When you go to an orchestra concert and hear music composed by guys who've been dead for a century or two, do you ever wonder where tomorrow's music might be coming from?
Well, if you attended the Harrisburg Youth Symphony Orchestra's concert back on February 14th, you heard Tara Simoncic conduct them in a beautiful new orchestral piece entitled "Oaken Sky," written last year by a young composer named Chris Rogerson.
Completing his Masters in Music at Yale this year, he is among the six recipients of Charles Ives Scholarships of $7500, which are given to composition students of great promise.
Chris Rogerson’s music has been praised for its “virtuosic exuberance” and “haunting beauty” (New York Times).

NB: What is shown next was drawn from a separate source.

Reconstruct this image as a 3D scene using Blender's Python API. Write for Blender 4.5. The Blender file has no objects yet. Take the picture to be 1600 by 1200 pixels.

Ensembles such as the New World Symphony, Buffalo Philharmonic, Grand Rapids Symphony, and the New York Youth Symphony have performed his work at venues including Carnegie Hall, the Kennedy Center, and the Library of Congress. He has won other awards and fellowships from ASCAP, the MacDowell Colony, the Aspen Music Festival, and the Presser Foundation.
His music has also been performed by the cutting-edge new music ensemble, the JACK Quartet, which played in Harrisburg with Market Square Concerts earlier this season.
Rogerson is Composer-in-Residence with Young Concert Artists.
He has attended the Curtis Institute of Music and Yale University, where he studied with Jennifer Higdon (whose "Blue Cathedral" and Percussion Concerto were performed by the Harrisburg Symphony in seasons past) as well as Aaron Jay Kernis, and Martin Bresnick.
In 2009, he composed an orchestral work inspired by the news story of a young child's death in Noble, OK, a five-year-old boy who was accidentally shot by police officers at a fishing pond. The work, which he called "Noble Pond" and which the Curtis Orchestra premiered in March of 2009, was featured in a FOX-news story which you can view here. The work later received the Jacob Druckman Prize in 2011 and was performed at the Aspen Music Festival last summer.
I'm hoping we'll be hearing a lot more of Chris Rogerson's music in the future.